My favorite room is the map room, with its massive pin-pricked-to-pieces world map that noted the movement of every British naval convoy over the course of the war. It’s original, as are the desks still covered in brightly colored phones and surrounded by a sea of wooden beams to shore up the reinforced ceiling, a reminder that this wasn’t intended to be a permanent solution. This is where the British military tracked its war and prepared daily morning reports for the King and Prime Minister.

Leading up to the map rooms is a corridor where Churchill’s BBC speeches are played on a staticky loop. Unlike the film, he didn’t record his first speech down here until Sept. 11, 1940, during the Battle of Britain and four months after the Dunkirk evacuation.

Overall, the war rooms are so well maintained with small details it’s as close as it can get to being a living history display without actors in period dress to walk the halls and dole out information, which incidentally they would not have been able to when it was in operation.

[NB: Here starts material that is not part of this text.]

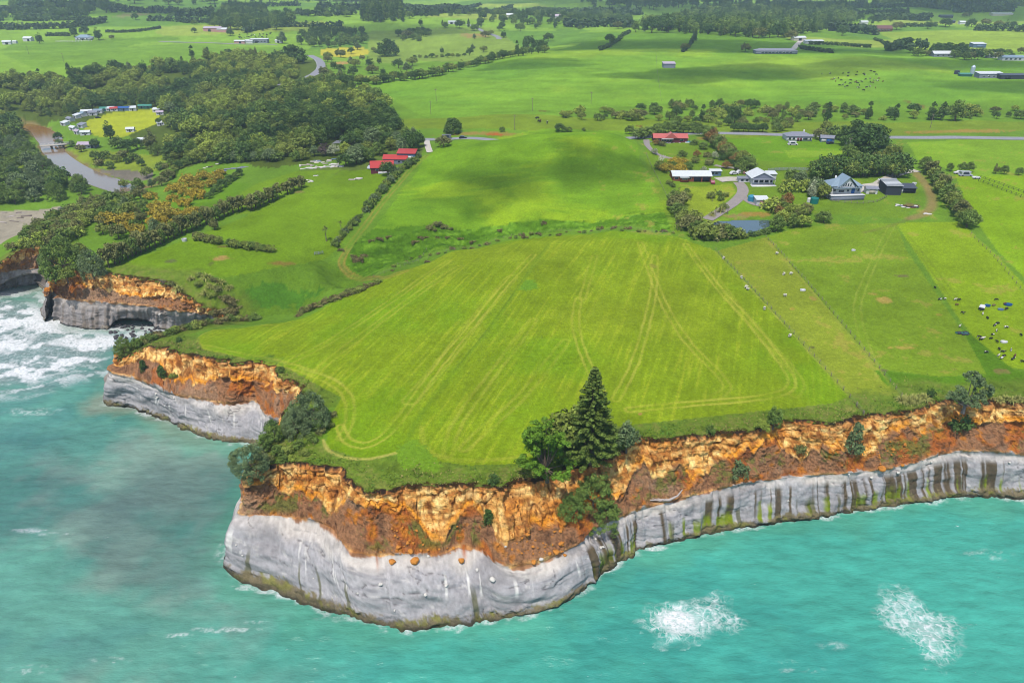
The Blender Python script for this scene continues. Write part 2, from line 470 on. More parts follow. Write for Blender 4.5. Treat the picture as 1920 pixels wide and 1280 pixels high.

Need to know and all that. (Look out for the sugar ration in the map room, there’s a story behind it.)

The Churchill part of the war rooms name comes from the Churchill Museum that was installed in 2005. This museum has copious personal artifacts and looks at his life from beginning to end. Enjoyment is based on your opinion of Churchill. If you dislike him, its self-aggrandizing fluff with toys on display, if you like him it’s a treasure house of that which he left behind. No opinion? A positive, bloody good museum surrounded by the place where part of this history happened.

A cabinet war room message from the day Germany surrendered inside the Churchill Museum. Shame they couldn’t fit a Churchill tank down here.

When visiting I recommend taking full advantage of the audioguide as it fleshes out the experience.

England is an amazing place when it comes to history, the war rooms were the first museum I visited in the country and it set a high expectation for what museums would be like there. The war rooms were put were they were for their central location and that’s still true today. You know that famous photo spot with the red phone booth and Big Ben in the background? Right around the corner along with Parliament Square, Westminster Abbey and a laundry list of must see places.

If you’d like to pay your respects to Churchill, his statue is in Parliament Square (right where he said it should be) and the man himself is buried in Westminster Abbey just around the corner from both. To skip the tourist crowd and the line wrapped around the Abbey to get in and just see Churchill’s grave go to the Abbey’s exit (It’s the giant front door) and ask the guard to see the Tomb of the Unknown Warrior. Churchill is buried beside him.

If you do this please DO NOT take advantage of the situation and explore the abbey. That would be terribly rude.

LOCATION

Clive Steps, King Charles St., Westminster, London SW1A 2AQ, UK

Phone: 44 20 7416 5000

References

History vs. Hollywood: Darkest Hour
http://www.historyvshollywood.com/reelfaces/darkest-hour/

Most historic information for this article came from my visit and the IWM Churchill War Rooms Guidebook.